For some Welsh social housing tenants, the welfare changes will have
created a level of hardship and a spiral of social and economic deprivation
that will be hard, if not impossible, to break.
This is easier to understand in the context of:
·
higher (on average) unemployment than anywhere in the UK
·
a heavy reliance on the public sector as an employer
·
households paying 5% more for electricity than the rest of UK
·
higher rates of digital exclusion than other UK regions - 39% of social
housing tenants have no access to PC
·
a five-fold increase in the use of foodbanks over the last 2 years –
29.7% by people who had experienced welfare benefit delays
·
a £4.1m cut in specialist advice services, despite increasing need
In 2013, the Welsh Affairs Select Committee also published evidence
highlighting how the spare room subsidy had been a “policy failure” in the
Welsh Valleys where, effectively, a social housing tenant moving to a smaller
property in the private rented sector would cost the tax payer more
money.
So what are social landlords doing?
60% of Welsh social landlords have reported an increase in management
costs as they refocus their resources to manage welfare changes. Most landlords
are also prioritising tenants affected by the spare room subsidy to move, more
tenant profiling, providing low level money advice and budgeting services, and
investing significant amounts of money in awareness raising, and have
programmes in place to help tenants back into work. A rise in rent arrears and
the increased costs of managing welfare changes still means, however, that
Welsh housing associations and local authorities are struggling to find
effective and sustainable solutions to the challenges they face.
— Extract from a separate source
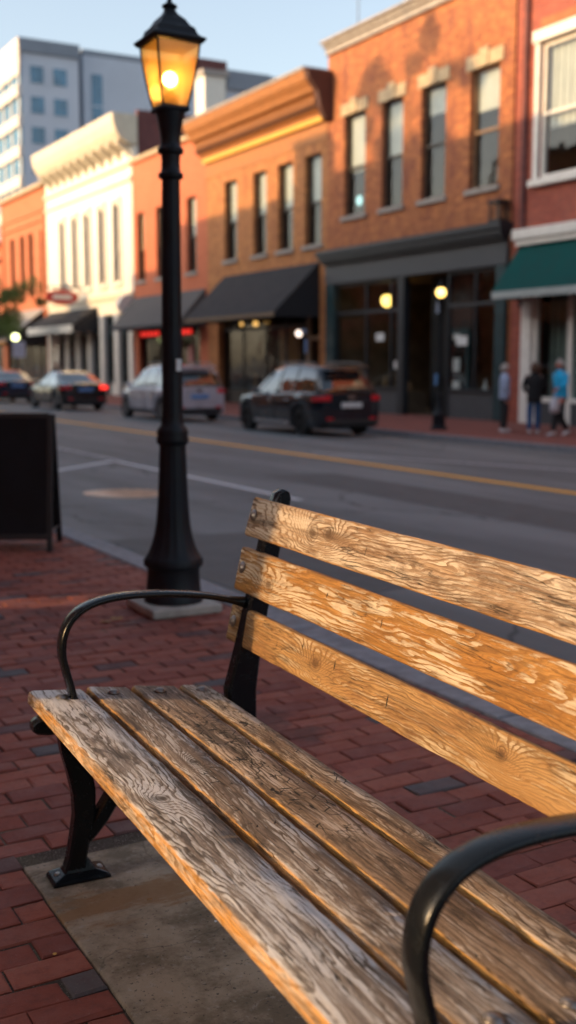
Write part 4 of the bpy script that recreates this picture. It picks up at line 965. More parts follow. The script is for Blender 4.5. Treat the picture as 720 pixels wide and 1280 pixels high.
# more of the row beyond, and at the near end of it
def plainb(x, y0, wdt, h, mat, label, sgn=1, depth=14, wm='win_frame', rows=2, name='brick_building', cap='stone_grey'):
    """a street building whose details nobody sees closely; sgn=-1 turns it to face +X"""
    b = empty(name, (x, y0 if sgn > 0 else y0+wdt, ZF if sgn > 0 else 0), 0 if sgn > 0 else PI, label, 'building')
    n = max(2, int(wdt/2.6)); st = wdt/n; hs = []
    for r in range(rows):
        for k in range(n): hs.append((st*(k+.5)-.55, st*(k+.5)+.55, 5.4+r*3.6, 7.8+r*3.6))
    hs = [h_ for h_ in hs if h_[3] < h-.8]
    m = MB(); wall(m, 0, wdt, 0, h, hs + [(.6, wdt-.6, 0, 3.8)]); m.build('facade', mat, b); shell(b, 'side_wall', wdt, h, mat, depth)
    MB().box(-.35,.4,0,wdt,h,h+.25).build('parapet_cap', M[cap], b)
    for h_ in hs: sash(b, *h_, M[wm], M['glass'], .3, sill=M['stone_grey'])
    shop_bay(b, .6, wdt-.6, [wdt*.3, wdt*.5, wdt*.7], zt=3.8, mat=M['black'], x=.1); room(b, .6, wdt-.6, .02, 3.8, M['room'], 4); room(b, .3, wdt-.3, 4.6, h-1.2, M['room'], 4)
    return b
plainb(FX, 92.6, 13, 10.5, M['brick_orange'], 'orange brick building far down the row beyond the white fascia')
plainb(FX, 105.7, 16, 12, M['brick_red'], 'dark red brick building at the far end of the row')
plainb(FX, -.2, 12.1, 11.5, M['brick_yellow'], 'yellow brick building right of the green awning building')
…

These challenges will be exacerbated by direct payments and the roll out
of Universal Credit unless action is taken now. We need more control over
welfare and the flexibility to provide:
·
choice to tenants about payment options
·
more investment in specialist services such as Your Benefit Are Changing
- a service that demonstrates high levels of success in mitigating the worst
effects of welfare reform
·
local solutions tailored to local needs
CHC and others have been highlighting the negative impact of
welfare reform on Wales for some time and we will continue to make the
call for a fairer welfare system for Wales to prevent further deprivation.
Prevention is always better, and definitely more cost effective, than cure.